▸ To be done: Please pull out every line that includes the string "scene".

▸ Data segment:
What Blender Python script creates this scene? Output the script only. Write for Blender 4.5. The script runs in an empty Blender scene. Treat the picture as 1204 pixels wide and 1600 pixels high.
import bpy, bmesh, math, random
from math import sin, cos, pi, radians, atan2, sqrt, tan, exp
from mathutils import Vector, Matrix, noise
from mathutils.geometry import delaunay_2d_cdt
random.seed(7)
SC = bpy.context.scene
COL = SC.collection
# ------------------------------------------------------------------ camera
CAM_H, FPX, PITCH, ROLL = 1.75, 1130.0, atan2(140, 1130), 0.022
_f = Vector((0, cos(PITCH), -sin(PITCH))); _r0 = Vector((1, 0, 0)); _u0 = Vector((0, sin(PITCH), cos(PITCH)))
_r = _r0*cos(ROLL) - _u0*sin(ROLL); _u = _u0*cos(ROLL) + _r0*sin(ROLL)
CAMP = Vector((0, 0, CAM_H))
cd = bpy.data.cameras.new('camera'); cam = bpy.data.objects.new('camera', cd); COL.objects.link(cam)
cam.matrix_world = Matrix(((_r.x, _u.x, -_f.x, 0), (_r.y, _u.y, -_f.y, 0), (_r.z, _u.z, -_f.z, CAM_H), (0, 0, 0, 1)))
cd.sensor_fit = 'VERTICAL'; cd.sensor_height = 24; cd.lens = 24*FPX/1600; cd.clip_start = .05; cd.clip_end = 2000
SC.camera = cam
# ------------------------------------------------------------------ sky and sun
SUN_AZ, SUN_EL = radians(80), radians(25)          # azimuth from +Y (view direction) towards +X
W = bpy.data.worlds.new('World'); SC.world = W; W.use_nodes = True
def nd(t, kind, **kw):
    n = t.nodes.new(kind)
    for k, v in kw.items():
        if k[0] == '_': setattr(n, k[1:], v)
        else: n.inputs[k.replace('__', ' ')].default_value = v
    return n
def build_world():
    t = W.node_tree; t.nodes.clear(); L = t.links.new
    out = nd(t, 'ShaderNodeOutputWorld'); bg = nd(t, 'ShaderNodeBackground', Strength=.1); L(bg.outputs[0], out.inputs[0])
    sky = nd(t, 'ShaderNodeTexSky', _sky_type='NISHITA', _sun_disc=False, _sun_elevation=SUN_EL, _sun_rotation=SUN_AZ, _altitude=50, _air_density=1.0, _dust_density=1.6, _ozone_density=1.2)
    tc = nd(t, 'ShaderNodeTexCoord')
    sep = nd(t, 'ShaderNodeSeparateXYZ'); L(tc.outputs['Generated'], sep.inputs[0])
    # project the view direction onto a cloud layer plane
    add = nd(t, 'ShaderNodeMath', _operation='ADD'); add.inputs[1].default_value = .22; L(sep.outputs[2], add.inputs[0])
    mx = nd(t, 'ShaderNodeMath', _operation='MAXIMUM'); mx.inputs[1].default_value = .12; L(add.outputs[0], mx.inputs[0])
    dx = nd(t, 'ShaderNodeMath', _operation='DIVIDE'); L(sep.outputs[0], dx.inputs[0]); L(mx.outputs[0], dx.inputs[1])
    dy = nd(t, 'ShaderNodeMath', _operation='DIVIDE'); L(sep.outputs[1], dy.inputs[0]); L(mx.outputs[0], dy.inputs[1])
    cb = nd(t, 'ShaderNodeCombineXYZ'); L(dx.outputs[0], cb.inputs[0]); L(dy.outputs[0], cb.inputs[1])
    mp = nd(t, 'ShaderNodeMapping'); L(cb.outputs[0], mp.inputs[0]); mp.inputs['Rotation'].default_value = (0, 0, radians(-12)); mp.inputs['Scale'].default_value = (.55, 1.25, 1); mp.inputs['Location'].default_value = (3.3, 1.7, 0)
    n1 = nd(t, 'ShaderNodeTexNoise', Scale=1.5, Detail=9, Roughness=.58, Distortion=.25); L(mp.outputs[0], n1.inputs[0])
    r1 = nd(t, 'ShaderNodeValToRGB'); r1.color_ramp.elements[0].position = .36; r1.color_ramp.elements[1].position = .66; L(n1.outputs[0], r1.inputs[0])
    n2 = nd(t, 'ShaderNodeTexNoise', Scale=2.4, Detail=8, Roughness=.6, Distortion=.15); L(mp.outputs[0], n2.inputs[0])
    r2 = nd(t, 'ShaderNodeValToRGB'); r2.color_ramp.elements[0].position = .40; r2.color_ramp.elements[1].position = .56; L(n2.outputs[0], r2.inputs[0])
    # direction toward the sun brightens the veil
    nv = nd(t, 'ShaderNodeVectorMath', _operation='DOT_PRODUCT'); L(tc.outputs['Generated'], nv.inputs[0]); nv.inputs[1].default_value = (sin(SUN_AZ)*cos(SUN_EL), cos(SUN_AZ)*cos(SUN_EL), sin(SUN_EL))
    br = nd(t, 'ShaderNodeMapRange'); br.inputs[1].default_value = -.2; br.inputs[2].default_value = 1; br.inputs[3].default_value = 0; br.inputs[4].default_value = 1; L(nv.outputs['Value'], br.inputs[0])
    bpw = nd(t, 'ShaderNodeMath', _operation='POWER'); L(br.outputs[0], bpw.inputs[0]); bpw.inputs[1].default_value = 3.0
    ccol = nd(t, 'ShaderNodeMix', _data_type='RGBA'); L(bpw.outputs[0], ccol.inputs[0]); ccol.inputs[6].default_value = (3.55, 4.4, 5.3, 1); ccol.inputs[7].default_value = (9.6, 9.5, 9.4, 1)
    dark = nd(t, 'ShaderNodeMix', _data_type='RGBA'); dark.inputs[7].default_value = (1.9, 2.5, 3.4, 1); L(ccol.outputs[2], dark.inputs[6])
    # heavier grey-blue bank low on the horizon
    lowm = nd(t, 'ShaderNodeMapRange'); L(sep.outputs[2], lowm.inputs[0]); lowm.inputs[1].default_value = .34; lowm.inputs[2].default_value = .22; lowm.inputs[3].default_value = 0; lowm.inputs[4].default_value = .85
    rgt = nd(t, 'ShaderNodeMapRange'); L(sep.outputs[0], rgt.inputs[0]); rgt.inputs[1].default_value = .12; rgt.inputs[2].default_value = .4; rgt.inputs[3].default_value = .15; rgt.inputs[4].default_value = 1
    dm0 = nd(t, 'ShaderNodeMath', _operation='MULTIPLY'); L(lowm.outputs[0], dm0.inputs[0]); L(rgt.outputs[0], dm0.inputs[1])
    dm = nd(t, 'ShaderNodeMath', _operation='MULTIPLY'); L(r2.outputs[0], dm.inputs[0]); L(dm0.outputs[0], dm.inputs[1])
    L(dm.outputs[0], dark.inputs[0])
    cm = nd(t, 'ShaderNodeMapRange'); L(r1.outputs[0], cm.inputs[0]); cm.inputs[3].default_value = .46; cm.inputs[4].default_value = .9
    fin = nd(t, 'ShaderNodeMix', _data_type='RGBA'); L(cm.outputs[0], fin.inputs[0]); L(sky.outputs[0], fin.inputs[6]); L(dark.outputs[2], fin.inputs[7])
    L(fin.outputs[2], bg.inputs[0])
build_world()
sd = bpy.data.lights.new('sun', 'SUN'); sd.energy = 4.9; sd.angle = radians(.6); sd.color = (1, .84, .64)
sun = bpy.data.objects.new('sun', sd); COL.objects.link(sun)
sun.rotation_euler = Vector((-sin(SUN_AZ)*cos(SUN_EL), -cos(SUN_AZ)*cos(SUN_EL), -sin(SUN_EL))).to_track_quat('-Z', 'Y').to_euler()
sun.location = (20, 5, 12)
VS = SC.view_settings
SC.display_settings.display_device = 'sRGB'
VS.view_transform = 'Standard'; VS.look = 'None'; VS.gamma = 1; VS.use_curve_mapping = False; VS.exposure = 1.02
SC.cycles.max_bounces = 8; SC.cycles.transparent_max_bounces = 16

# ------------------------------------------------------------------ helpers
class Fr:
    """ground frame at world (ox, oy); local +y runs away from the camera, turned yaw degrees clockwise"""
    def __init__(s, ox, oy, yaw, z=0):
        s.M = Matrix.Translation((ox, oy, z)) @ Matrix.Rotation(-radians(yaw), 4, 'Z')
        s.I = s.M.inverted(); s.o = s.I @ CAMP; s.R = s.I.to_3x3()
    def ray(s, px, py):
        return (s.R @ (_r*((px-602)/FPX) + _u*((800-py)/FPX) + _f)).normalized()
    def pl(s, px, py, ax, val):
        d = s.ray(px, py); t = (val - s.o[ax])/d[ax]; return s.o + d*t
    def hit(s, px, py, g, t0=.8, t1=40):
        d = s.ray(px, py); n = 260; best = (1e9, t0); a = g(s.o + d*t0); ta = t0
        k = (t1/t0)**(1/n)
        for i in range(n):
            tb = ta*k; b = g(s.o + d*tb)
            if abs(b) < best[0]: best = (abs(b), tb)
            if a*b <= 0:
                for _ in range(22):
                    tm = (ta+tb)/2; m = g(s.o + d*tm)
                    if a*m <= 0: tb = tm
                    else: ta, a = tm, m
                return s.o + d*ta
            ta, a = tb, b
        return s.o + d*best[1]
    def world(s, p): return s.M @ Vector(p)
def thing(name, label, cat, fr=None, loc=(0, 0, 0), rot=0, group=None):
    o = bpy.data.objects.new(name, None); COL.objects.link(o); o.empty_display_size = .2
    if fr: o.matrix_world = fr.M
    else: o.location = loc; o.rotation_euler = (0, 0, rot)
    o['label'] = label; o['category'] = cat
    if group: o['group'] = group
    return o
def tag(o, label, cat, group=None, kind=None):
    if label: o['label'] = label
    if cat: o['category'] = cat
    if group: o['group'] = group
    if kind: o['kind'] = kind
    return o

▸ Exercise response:
What Blender Python script creates this scene? Output the script only. Write for Blender 4.5. The script runs in an empty Blender scene. Treat the picture as 1204 pixels wide and 1600 pixels high.
SC = bpy.context.scene